A lot of how we measure my intensity against my actual power is based on Rate of Perceived Exertion (“RPE”). For example, most of my training volume is done at around a 6 on a scale of 1-10. Intervals are usually around 8-9 depending on the purpose and length of the interval. Power Intervals are a 10. In other words, it's “go as hard as you can for 2 minutes without fading or spiking at the end.” Two minutes doesn’t seem that bad, right? Well, it is worse than "that bad." Power Intervals are, without a doubt, the most difficult intervals that I am ever asked to do on a bike. In fact, they are the only thing I do (with the possible exception of running mile repeats at the track) where every time I do them, I seriously think I’m going to puke at the end of the set. I usually do these on the trainer because I feel like they are too dangerous to do on the road. I'm pretty sure that I would fall off my bike at the end of each interval if I wasn't locked into the trainer.
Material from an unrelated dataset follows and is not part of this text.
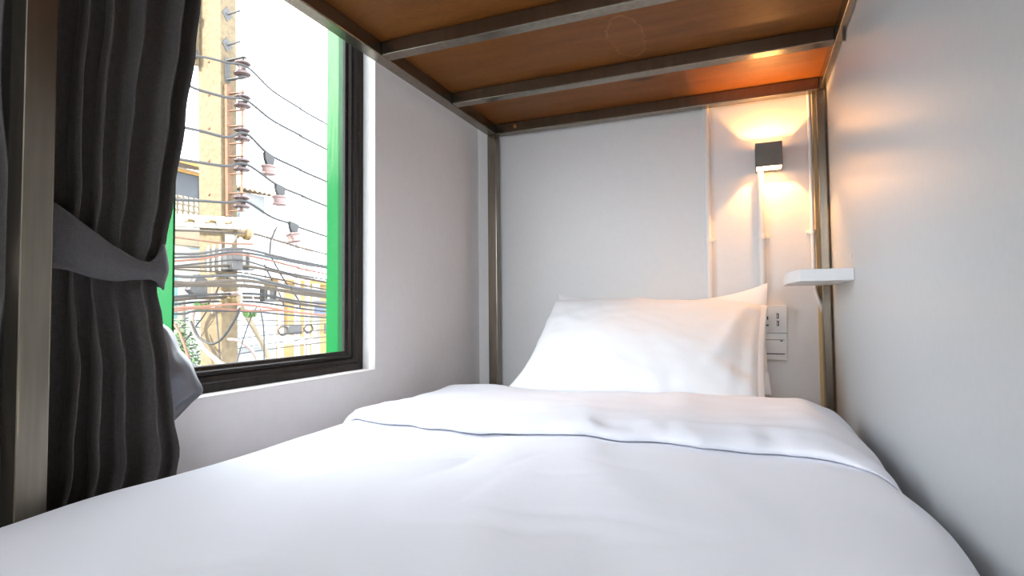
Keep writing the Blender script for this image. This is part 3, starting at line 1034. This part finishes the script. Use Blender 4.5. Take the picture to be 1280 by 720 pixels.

So at 6:00 in the morning, alone in my garage, and sitting on my trainer . . . working "as hard as I possibly can" can have several meanings. There is no chance I would work as hard as I do without knowing that my computer is recording every turn of the pedals! It’s actually just as effective as if Lindsay were standing there looking over my shoulder the entire time (because, in a way, she is). And because of that (well, let’s be honest, because of my PRIDE), I almost never back off during my cycling intervals. Otherwise, I have to explain to her why I didn't (couldn't?) do them the way she expected me to. For me, that is A LOT more painful than 5x2 minutes of suffering on the bike. Yes, even more painful than falling off my bike and puking.

No wonder my cycling has gotten so much stronger in the past year. If only someone would come up with a power meter for swimming and running! Until then, I’ve got to find some other way to convince the Drama Queen to let me work harder.